The federal government alone can’t persuade developers to commit to the long lead times and high capital costs associated with offshore wind farms. States play an integral role in creating markets for the power, and a few are moving closer to making that happen.
New Jersey passed a law in 2010 to spur the creation of a renewable-energy certificate program requiring a percentage of the power sold within the state to be derived from offshore wind. The state could be poised to accept bids for utility-scale wind farms later this year.
Legislation that would subsidize wind projects off the Maryland coast by requiring utilities to purchase offshore energy credits — and later charging ratepayers up to $1.50 per month — is winding its way through the state legislature after failing twice before.

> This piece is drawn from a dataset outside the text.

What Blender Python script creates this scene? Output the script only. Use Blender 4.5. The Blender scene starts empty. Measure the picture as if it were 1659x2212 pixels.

“The states have to be comfortable that this policy works for the residents of that state, and that evaluation is almost always going to be made on economic development, job creation and manufacturing opportunities for the state,” Lanard said.
But the effort must go beyond states for the industry to take hold in the United States, said John Cohen, vice president of government affairs at Alstom, an energy generation and infrastructure conglomerate. Stakeholders in the public and private sectors must coordinate to create a large regional market that would fully realize the potential of offshore wind as a power source, he said.
“One of the challenges here is the market to really draw in the full potential of economic development is bigger than any one state,” Cohen said.
The recession, low natural gas prices and reduced power demand have all contributed to the industry’s slow crawl to commercial viability, said Frank Maisano, an energy specialist at Bracewell & Giuliani. But given the support for offshore wind among government officials and the public, he says the nascent industry can overcome the obstacles.